#### [Description of the task]
Only the lines from the line with "Continue the Blender Python script for this scene: part 3, from" through the line with "disp_flow(0.6, 0.8, 35))" should be copied, exactly as they appear, with both ends kept.

(Scene modeling code data)

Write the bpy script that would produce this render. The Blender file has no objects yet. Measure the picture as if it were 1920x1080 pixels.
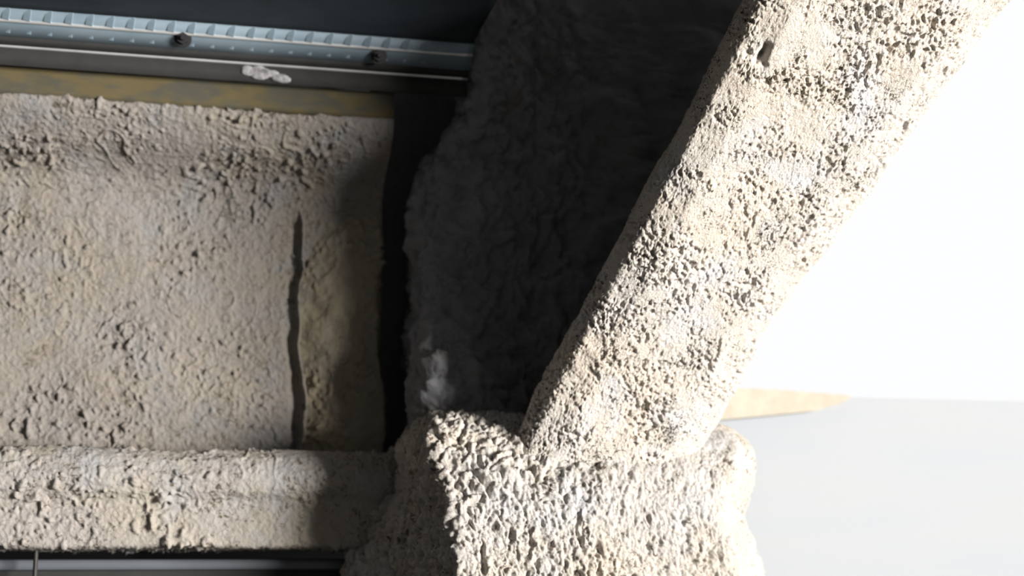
import bpy, math, random
import numpy as np
from mathutils import Vector, Matrix
S = bpy.context.scene
COL = S.collection
random.seed(4)

# ------------------------------------------------------------------ camera
EYE = np.array([-0.4728, -2.0, 2.6])
YAW, PITCH, FPX = math.radians(13.3), math.radians(9.83), 2826.7
F_ = np.array([math.sin(YAW)*math.cos(PITCH), math.cos(YAW)*math.cos(PITCH), math.sin(PITCH)])
R_ = np.array([math.cos(YAW), -math.sin(YAW), 0.0])
U_ = np.cross(R_, F_)
cd = bpy.data.cameras.new('camera')
cd.sensor_width = 36.0
cd.lens = FPX/1920*36
cd.clip_start = 0.05
cd.dof.use_dof = True
cd.dof.focus_distance = 1.62
cd.dof.aperture_fstop = 3.2
cam = bpy.data.objects.new('camera', cd)
COL.objects.link(cam)
cam.matrix_world = Matrix(((R_[0], U_[0], -F_[0], EYE[0]), (R_[1], U_[1], -F_[1], EYE[1]),
                           (R_[2], U_[2], -F_[2], EYE[2]), (0, 0, 0, 1)))
S.camera = cam

# ------------------------------------------------------------------ light
w = bpy.data.worlds.new('overcast_sky')
S.world = w
w.use_nodes = True
bg = w.node_tree.nodes['Background']
bg.inputs[0].default_value = (0.985, 0.99, 1.0, 1)
bg.inputs[1].default_value = 1.0
WIN_X, WIN_Y, WIN_Z, WIN_W, WIN_H = 3.96, -4.5, 2.75, 2.5, 1.5    # unseen window added in the right wall for the key light
ld = bpy.data.lights.new('added_window_light', 'AREA')
ld.shape = 'RECTANGLE'
ld.size, ld.size_y = WIN_W, WIN_H
ld.energy = 1500
ld.color = (1.0, 0.955, 0.905)
lo = bpy.data.objects.new('added_window_light', ld)
COL.objects.link(lo)
lo.location = (WIN_X-0.12, WIN_Y, WIN_Z)
lo.rotation_euler = Vector((-1, 0, 0)).to_track_quat('-Z', 'Y').to_euler()
S.view_settings.view_transform = 'Standard'
S.view_settings.look = 'None'
S.view_settings.gamma = 1
S.view_settings.use_curve_mapping = False
S.view_settings.exposure = 0.0

# ------------------------------------------------------------------ helpers
def at(px, py, Y):
    """world point on the vertical plane at depth Y seen at a photo pixel"""
    d = F_*FPX + R_*(px-960) - U_*(py-540)
    return EYE + d*((Y-EYE[1])/d[1])

def tag(o, label=None, cat=None, group=None, kind=None):
    for k, v in (('label', label), ('category', cat), ('group', group), ('kind', kind)):
        if v: o[k] = v
    return o

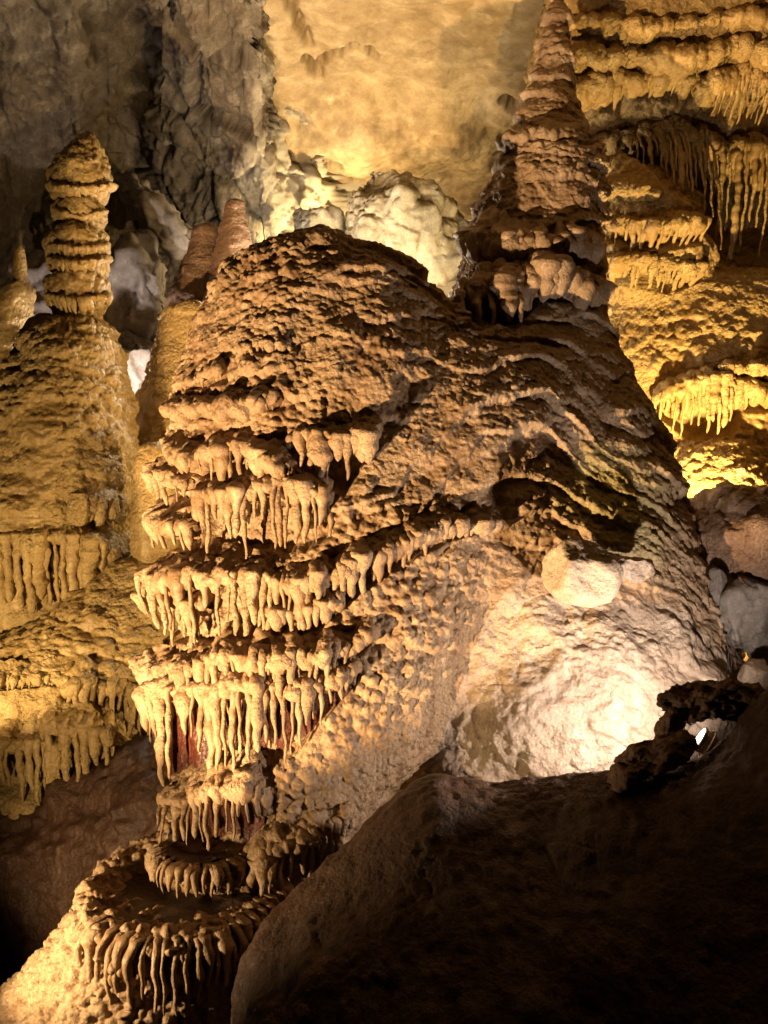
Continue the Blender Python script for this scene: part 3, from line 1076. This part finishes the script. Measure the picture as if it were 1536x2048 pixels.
turned('body', [(455, 392, 430), (463, 385, 438), (500, 378, 445), (560, 355, 470), (600, 340, 480), (640, 335, 480), (720, 330, 480)], 15.4, 1.0, M_BROWN, slope, disp_flow(0.5, 0.8, 27))
cone = thing('flowstone_cone', 'pale tan flowstone cone tucked between the banded stalagmite and the dome', 'flowstone')
turned('body', [(618, 350, 420), (630, 330, 440), (690, 315, 450), (760, 300, 450), (820, 275, 460), (880, 265, 460), (960, 262, 460), (1100, 260, 460)], 14.2, 0.9, M_LEFT, cone, disp_flow(0.8, 1.0, 31))
small_st = thing('stalagmite', 'rounded olive stalagmite in the gap beside the terraced curtain', 'stalagmite')
turned('body', [(890, 300, 318), (896, 288, 332), (920, 278, 345), (1000, 271, 352), (1100, 266, 350), (1160, 266, 350)], 12.2, 1.0, M_LEFT, small_st, disp_flow(0.6, 0.8, 35))

# ---------------------------------------------------------------- lower left flowstone
lowleft = thing('draped_flowstone', 'ochre flowstone shelves with hanging drips below the banded stalagmite', 'flowstone')
ll = Body((-8.5, 9.0, -6.5), (-1.6, 14.0, -0.3), 0.08,
          [lambda X, Y, Z: rows_field([(1120, 255, 300, 12.2, 1.0), (1160, 190, 360, 12.2, 1.0), (1220, 120, 400, 12.0, 0.9), (1300, 40, 420, 11.8, 0.9), (1370, -60, 430, 11.6, 0.8), (1450, -120, 430, 11.5, 0.7),
                                       (1560, -160, 420, 11.4, 0.65), (1700, -190, 420, 11.4, 0.6), (1900, -200, 420, 11.4, 0.6)], X, Y, Z),
           lambda X, Y, Z: ell_field(at(40, 1390, 11.6), (0.9, 1.2, 0.75), X, Y, Z)], k=0.4)
V = ll.V
S_L = [([(130, 1378), (190, 1365), (260, 1368), (315, 1380)], [(130, 1450), (190, 1480), (260, 1500), (315, 1500)], 0.26, dict(spacing=14, rad=6.5)),
       ([(55, 1452), (110, 1435), (160, 1440), (225, 1470)], [(55, 1560), (110, 1630), (160, 1615), (225, 1570)], 0.28, dict(spacing=16, rad=8)),
       ([(-60, 1490), (20, 1480), (75, 1490), (120, 1500)], [(-60, 1580), (20, 1600), (75, 1620), (120, 1620)], 0.24, dict(spacing=17, rad=8.5)),
       ([(-60, 1372), (40, 1355), (110, 1350), (170, 1362)], [(-60, 1395), (40, 1385), (110, 1378), (170, 1390)], 0.16, dict(spacing=14, rad=6, lmin=0.03))]
ll.displace(disp_flow(1.0, 1.0, 41)(V) - 0.2 * recess(V, S_L))
ll.split(['body'], [[0, 1]], [M_LEFT], [lowleft])
hang_all(ll, lowleft, M_LEFT, S_L)

# ---------------------------------------------------------------- right background: curtain wall and golden flowstone
S_U = [
    ([(1115, 40), (1200, 35), (1300, 42), (1420, 30), (1560, 25)], [(1115, 55), (1300, 60), (1560, 45)], 0.20, dict(spacing=11, rad=5.2, popc=0.12, lmin=0.04)),
    ([(1112, 92), (1190, 90), (1260, 100), (1340, 105), (1420, 85), (1560, 88)], [(1112, 108), (1260, 118), (1340, 125), (1420, 105), (1560, 108)], 0.28, dict(spacing=10, rad=5.2, popc=0.12, lmin=0.04)),
    ([(1132, 158), (1200, 160), (1260, 145), (1340, 140), (1400, 150)], [(1132, 200), (1200, 215), (1240, 228), (1260, 198), (1340, 200), (1400, 195)], 0.32, dict(spacing=10.5, rad=5.2, popc=0.12, tip=0.35)),
    ([(1395, 160), (1440, 150), (1500, 150), (1570, 152)], [(1395, 195), (1440, 240), (1500, 250), (1570, 255)], 0.36, dict(spacing=10.5, rad=4.8, popc=0.12, tip=0.35)),
    ([(1165, 275), (1240, 268), (1300, 252), (1350, 248)], [(1165, 300), (1240, 312), (1290, 335), (1350, 395)], 0.30, dict(spacing=11, rad=5.2, popc=0.12, tip=0.4)),
    ([(1310, 262), (1350, 258), (1400, 272), (1470, 285), (1570, 292)], [(1310, 350), (1350, 400), (1390, 420), (1410, 490), (1440, 530), (1570, 545)], 0.50, dict(spacing=11.5, rad=4.8, popc=0.12, tip=0.5, hang=0.6, short=0.12)),
    ([(1205, 375), (1260, 372), (1320, 390)], [(1205, 392), (1320, 408)], 0.20, dict(spacing=14, rad=6, popc=0.12, lmin=0.03)),
    ([(1198, 440), (1270, 436), (1330, 442), (1405, 438)], [(1198, 480), (1270, 500), (1330, 500), (1405, 488)], 0.24, dict(spacing=12, rad=6.2, popc=0.12)),
    ([(1198, 520), (1270, 516), (1330, 526), (1400, 545)], [(1198, 572), (1270, 575), (1330, 588), (1400, 568)], 0.24, dict(spacing=12, rad=6.2, popc=0.12)),
]
S_G = [
    ([(1312, 800), (1345, 776), (1400, 760), (1470, 765), (1520, 775), (1570, 790)], [(1312, 832), (1345, 860), (1380, 885), (1420, 890), (1465, 880), (1490, 830), (1570, 825)], 0.25, dict(spacing=11.5, rad=5.5, popc=0.12, tip=0.6)),
    ([(1440, 735), (1500, 728), (1570, 735)], [(1440, 752), (1570, 755)], 0.20, dict(spacing=13, rad=5.5, popc=0.12, lmin=0.03)),
]
right = Body((1.9, 10.5, -3.0), (13.5, 19.0, 11.5), 0.09,
             [lambda X, Y, Z: rows_field([(-200, 1112, 2000, 13.5, 0.36), (0, 1098, 1990, 13.6, 0.36), (90, 1082, 2000, 13.8, 0.36), (170, 1068, 2000, 14.1, 0.36), (260, 1070, 2000, 14.7, 0.34),
                                          (300, 1065, 2000, 15.2, 0.32), (400, 1060, 2000, 15.9, 0.28), (700, 1060, 2000, 16.3, 0.28)], X, Y, Z, 4.0),
              lambda X, Y, Z: ell_field(at(1285, 470, 14.4), (1.15, 1.3, 1.25), X, Y, Z),
              lambda X, Y, Z: rows_field([(575, 1300, 1600, 15.2, 0.9), (600, 1200, 1700, 15.2, 0.7), (660, 1120, 1800, 15.1, 0.55), (760, 1080, 1880, 15.0, 0.48), (850, 1080, 1900, 15.1, 0.46),
                                          (1000, 1080, 1920, 15.2, 0.42), (1300, 1080, 1920, 15.2, 0.42)], X, Y, Z),
              lambda X, Y, Z: ell_field(at(1435, 1010, 13.7), (0.95, 0.9, 1.0), X, Y, Z)], k=0.3)
V, W = right.V, right.W
rg = sstep(-0.5, 0.5, fbm(V / 0.8, 3))
rcU = recess(V, S_U + S_G)
hU = scales(V, 0.45, 0.07, (1.2, 1, 0.8), 0.7, 3) + popcorn(V, 0.16, 0.075, (1, 1, 1.2), 7) * (0.6 + 0.6 * rg) + popcorn(V, 0.085, 0.036, (1, 1, 1.1), 12)
hG = scales(V, 0.5, 0.05, (1.2, 1, 0.8), 0.7, 15) + popcorn(V, 0.15, 0.07, (1.2, 1, 0.85), 19) * (0.5 + 0.7 * rg) + popcorn(V, 0.08, 0.032, (1, 1, 1), 23)
right.displace((W[:, 0] + W[:, 1]) * hU + (W[:, 2] + W[:, 3]) * hG - 0.05 - 0.25 * rcU)
curtain = thing('curtain_wall', 'golden brown wall of hanging stalactite curtains in the upper right corner', 'flowstone')
golden = thing('golden_flowstone', 'bulging golden flowstone behind the right flank, lit yellow from below', 'flowstone')
right.split(['body', 'body'], [[0, 1], [2, 3]], [M_GOLD, M_GOLD], [curtain, golden])
hang_all(right, curtain, M_GOLD, S_U)
hang_all(right, golden, M_GOLD, S_G)

# ---------------------------------------------------------------- boulders


def boulder(name, label, cat, px, py, Y, size, rotz, mat, seed, planes=14, sub=5, rough=0.035, parent=None, tilt=0.0, flat=0.8, group=None):
    rr = np.random.RandomState(seed)
    import bmesh
    bm = bmesh.new()
    bmesh.ops.create_icosphere(bm, subdivisions=sub, radius=1.0)
    D = np.array([v.co[:] for v in bm.verts])
    F = np.array([[v.index for v in f.verts] for f in bm.faces])
    bm.free()
    D /= np.linalg.norm(D, axis=1, keepdims=True)
    Nn = rr.randn(planes, 3)
    Nn /= np.linalg.norm(Nn, axis=1, keepdims=True)
    h = rr.uniform(flat, 1.0, planes)
    r = np.full(len(D), 1.25 if planes else 1.0)
    for k in range(planes):
        d = D @ Nn[k]
        rk = np.where(d > 0.05, h[k] / np.maximum(d, 0.05), 9)
        r = smin(r, rk, 0.025)
    S = np.array(size)
    V = D * r[:, None] * S
    c, s = math.cos(tilt), math.sin(tilt)
    V = np.stack([V[:, 0] * c - V[:, 2] * s, V[:, 1], V[:, 0] * s + V[:, 2] * c], 1)
    c, s = math.cos(rotz), math.sin(rotz)
    V = np.stack([V[:, 0] * c - V[:, 1] * s, V[:, 0] * s + V[:, 1] * c, V[:, 2]], 1)
    V = V + at(px, py, Y)
    n = normals_np(V, F)
    sm = float(min(S))
    q = warp(V, sm * 0.6, sm * 0.12)
    F1, F2, dv, idr = worley(q / (sm * np.array([0.5, 0.5, 0.38])), seed % 40)
    fac = 0.5 * (idr - 0.5) + 0.5 * (dv[:, 0] * np.cos(idr * 40) + dv[:, 2] * np.sin(idr * 40)) - 0.5 * np.exp(-(F2 - F1) / 0.06)
    V = V + n * (rough * sm * (2.6 * fbm(V / (sm * 1.0) + seed, 6, 0.58) + (1.6 if rough > 0.03 else 0.5) * fac))[:, None]
    o = obj(name, mesh_np(name, V, F), mat, parent)
    if cat:
        tag(o, label, cat, group)
    return o


boulder('boulder', 'smooth white boulder resting on top of the pale mound', 'boulder', 1162, 1146, 8.68, (0.33, 0.28, 0.26), 0.3, M_PALE, 3, planes=4, rough=0.04, flat=0.86, tilt=-0.35)
boulder('rock', 'small rounded pale stone just right of the white boulder', 'rock', 1258, 1136, 8.85, (0.20, 0.16, 0.13), 0.3, M_PALE, 5, planes=8, rough=0.06, flat=0.75)
boulder('boulder', 'big rounded brown boulder at the right edge below the golden flowstone', 'boulder', 1520, 1085, 10.4, (0.78, 0.7, 0.60), 0.2, M_BROWN, 8, planes=9, rough=0.06, flat=0.86, tilt=-0.25, sub=6)
boulder('boulder', 'flat-faced grey boulder under the brown one at the right edge', 'boulder', 1500, 1252, 9.9, (0.48, 0.4, 0.40), 0.5, M_GREY, 12, planes=10, rough=0.07, tilt=-0.5, flat=0.65)
boulder('rock', 'small angular brown rock between the brown and the grey boulder', 'rock', 1508, 1190, 9.8, (0.24, 0.2, 0.12), 0.2, M_BROWN, 14, planes=9, tilt=-0.6)
boulder('rock', 'slender upright pale rock wedged beside the grey boulder', 'rock', 1432, 1178, 9.9, (0.10, 0.12, 0.20), 0.4, M_GREY, 17, planes=8)
boulder('rock', 'pointed pale rock at the right edge above the lamp', 'rock', 1513, 1352, 9.2, (0.17, 0.15, 0.17), 0.1, M_PALE, 21, planes=9)
boulder('rock', 'flat whitish slab lying just above the lamp', 'rock', 1458, 1388, 9.0, (0.22, 0.2, 0.06), 0.1, M_PALE, 23, planes=9, tilt=-0.25)
# rocks that shield the lamp
boulder('rock', 'dark rugged rock arching over the lamp', 'rock', 1425, 1408, 7.05, (0.36, 0.16, 0.17), 0.0, M_BROWN, 31, planes=13, rough=0.12, tilt=0.12, flat=0.55)
boulder('rock', 'small dark rock left of the lamp under the arching one', 'rock', 1340, 1462, 7.05, (0.10, 0.10, 0.13), 0.0, M_BROWN, 33, planes=10, rough=0.10, flat=0.6)
boulder('rock', 'long brown slab leaning left of the lamp', 'rock', 1308, 1510, 6.95, (0.30, 0.16, 0.13), 0.1, M_BROWN, 35, planes=11, rough=0.08, tilt=0.25, flat=0.6)
boulder('rock', 'small brown wedge of rock at the bottom of the pale mound', 'rock', 1250, 1542, 6.95, (0.19, 0.14, 0.11), 0.1, M_BROWN, 37, planes=10, rough=0.08, tilt=0.5, flat=0.6)
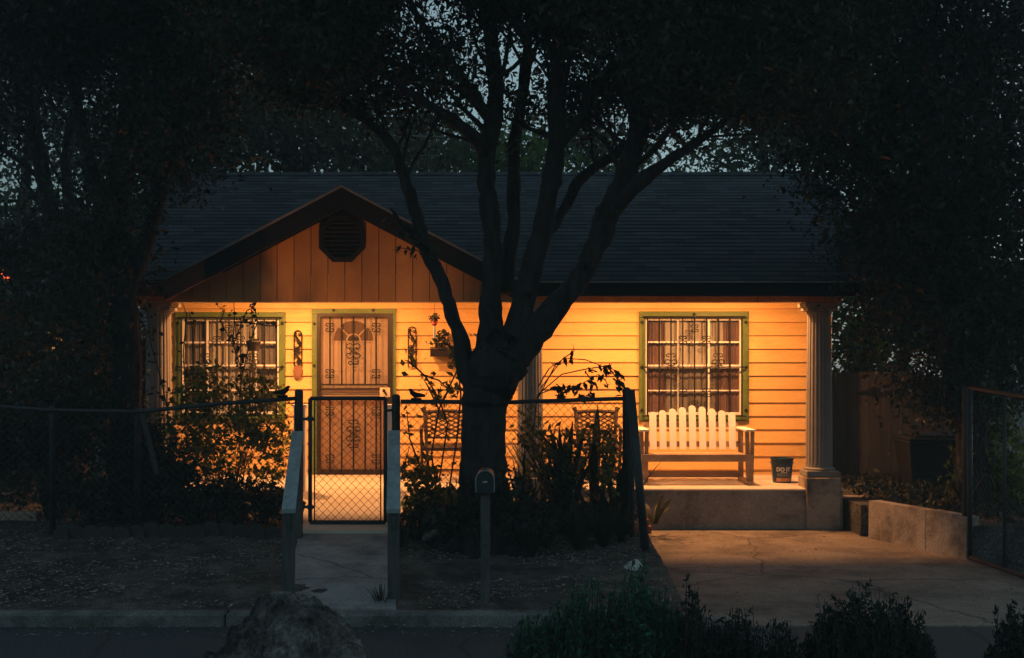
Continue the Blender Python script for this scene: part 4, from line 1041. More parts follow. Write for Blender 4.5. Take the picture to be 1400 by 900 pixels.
def neighbour():
    Y = 31; x0, x1 = -17, -11.3; r = thing('neighbour_house', 'dark neighbouring house with one lit orange window, seen between trees at far left', 'house', (-14, Y, .3))
    MB().box(x0, x1, Y, Y + 7, .2, 3.2).build('wall', M['neighbour'], r)
    MB().prism([(x0 - .4, 3.2), (x1 + .4, 3.2), ((x0 + x1) / 2, 5.0)], Y - .4, Y + 7.4).build('roof', M['shingle'], r)
    wx = X(87, Y); wz = Z(455, Y)
    w_ = MB(); w_.box(wx - .45, wx + .45, Y - .05, Y - .002, wz - .6, wz - .53); w_.box(wx - .45, wx + .45, Y - .05, Y - .002, wz + .53, wz + .6); w_.box(wx - .45, wx - .38, Y - .05, Y - .002, wz - .53, wz + .53); w_.box(wx + .38, wx + .45, Y - .05, Y - .002, wz - .53, wz + .53); w_.box(wx - .02, wx + .02, Y - .045, Y - .002, wz - .53, wz + .53)
    wi = w_.build('window', M['white'], r)
    MB().quad((wx - .38, Y - .01, wz - .53), (wx + .38, Y - .01, wz - .53), (wx + .38, Y - .01, wz + .53), (wx - .38, Y - .01, wz + .53)).build('pane', M['windowglow'], wi)
neighbour()
def redlamp():
    Y = 26; c = P(15, 377, Y); r = thing('red_lamp', 'glowing red lamp on a thin pole among the trees at the far left edge', 'lamp', (c.x, Y, .3))
    MB().tube([(c.x, Y, .25), (c.x, Y, c.z + .3)], .04, 8).build('pole', M['galv'], r)
    b = MB(); b.box(c.x - .17, c.x + .17, Y - .20, Y - .045, c.z - .22, c.z + .22, .02); b.build('housing', M['iron'], r)
    g = MB(); g.tube([(c.x, Y - .201, c.z), (c.x, Y - .23, c.z), (c.x, Y - .245, c.z)], [.14, .13, .06], 16); g.build('lens', M['redglow'], r)
redlamp()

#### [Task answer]
Continue the Blender Python script for this scene: part 3, from line 1076. This part finishes the script. Measure the picture as if it were 1536x2048 pixels.
turned('body', [(455, 392, 430), (463, 385, 438), (500, 378, 445), (560, 355, 470), (600, 340, 480), (640, 335, 480), (720, 330, 480)], 15.4, 1.0, M_BROWN, slope, disp_flow(0.5, 0.8, 27))
cone = thing('flowstone_cone', 'pale tan flowstone cone tucked between the banded stalagmite and the dome', 'flowstone')
turned('body', [(618, 350, 420), (630, 330, 440), (690, 315, 450), (760, 300, 450), (820, 275, 460), (880, 265, 460), (960, 262, 460), (1100, 260, 460)], 14.2, 0.9, M_LEFT, cone, disp_flow(0.8, 1.0, 31))
small_st = thing('stalagmite', 'rounded olive stalagmite in the gap beside the terraced curtain', 'stalagmite')
turned('body', [(890, 300, 318), (896, 288, 332), (920, 278, 345), (1000, 271, 352), (1100, 266, 350), (1160, 266, 350)], 12.2, 1.0, M_LEFT, small_st, disp_flow(0.6, 0.8, 35))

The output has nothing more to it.